I’ve watched blackberry bushes put on new sprigs in spring…soft enough even with thorns to pluck away from last year’s stems with bare fingers. In warm, wet weather they send out vines like sprinting Olympic runners bursting from the starting blocks. Then in late spring they begin to bloom. They push out their delicate violet-blushed but mostly white, 5 petal blossoms by the thousands until the brambles resemble waves across the landscape and the blooms foam. As spring ripens into summer the blossoms peak and in midsummer the flowers develop into fruit if the pollinators have done their work. (Which they always do!) Each stamen swells into a green hard orb with a seed inside. Then they expand with juice as they ripen creating a cluster of dark purple, sugar filled balloons-each bundle becomes a beautiful, rich, sweet berry!

We all celebrate! The birds, the raccoons, the coyotes, the rabbits, the goats, the rodents, the deer and I! (The exceptions are the farmers and homeowners in the act of spending hours and hours pruning away at the wild waves of thorny thickets devouring houses and gardens.) But I am among those who love the tangy, bright flavor of the blackberry! I’ve grown blackberry cultivars with fancy names like Logan, Marion and Triple Crown Thornless. But my favorite remains the common, weedy blackberry wether it’s the native trailing or the imported invasive growing indiscriminately everywhere including railroad tracks, roadsides, old buildings and fences. Nothing stops them short of heavy poisoning or goat browsing (which takes more time than most folks are willing to spend among their prickly vines!)



Then comes fall when the berries have been eaten and seeds distributed far and wide. The cackling geese gather in great numbers and fly across the milky white sky. The river is low and the nights are cool so the last of the uneaten berries begin to wither. Some of the blackberry leaves take on magnificent red and yellow coloring from the inner veins out. The remaining settle into a deep, dark, restful green to prepare for winter as the nutrients draw back into the roots beneath soil. The strappy new summer canes harden into a deep purple hue rendering their thorns more painfully resistant to the unprotected passerby. They will remain hard and thick as an under structure for next year’s tender new canes. This is the time of year when the roots take on their duties of food storage and above ground the plant settles into an unremarkable mass of leaves and thorny canes that tolerate freezing temperatures, heavy rains and short days with little sunlight.
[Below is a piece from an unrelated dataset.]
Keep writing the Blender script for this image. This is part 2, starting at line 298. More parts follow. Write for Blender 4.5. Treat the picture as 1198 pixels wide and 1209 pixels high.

They become suspended in a stillness until the spring brings longer days and the nutrients reawaken last year’s canes to sprout new vines-starting the whole cycle again.

I imagine the profound wisdom of these plants has been earned by rehearsing these steps for a very long time. Like the beating of a drum, they have danced into the music of each season with perfect timing, accomplishing each task with magnificent precision. I’ve seen ornamental pears and cherries bloom in autumn mistaking the day length for spring. Blackberries rarely fall for this. They read the sky and the air without fail.

One can learn a lot from blackberries.

Like withdrawing back to your roots when things are cruel and unpleasant around you.

Like don’t waste your energy when the season isn’t quite right.

Like sprinting as if you were an Olympian when spring arrives using every second as an opportunity to grow.

Like sharing your best fruits by the millions so that your seeds can be sown miles away.

Much comfort in life can be found in the example of the blackberry plant.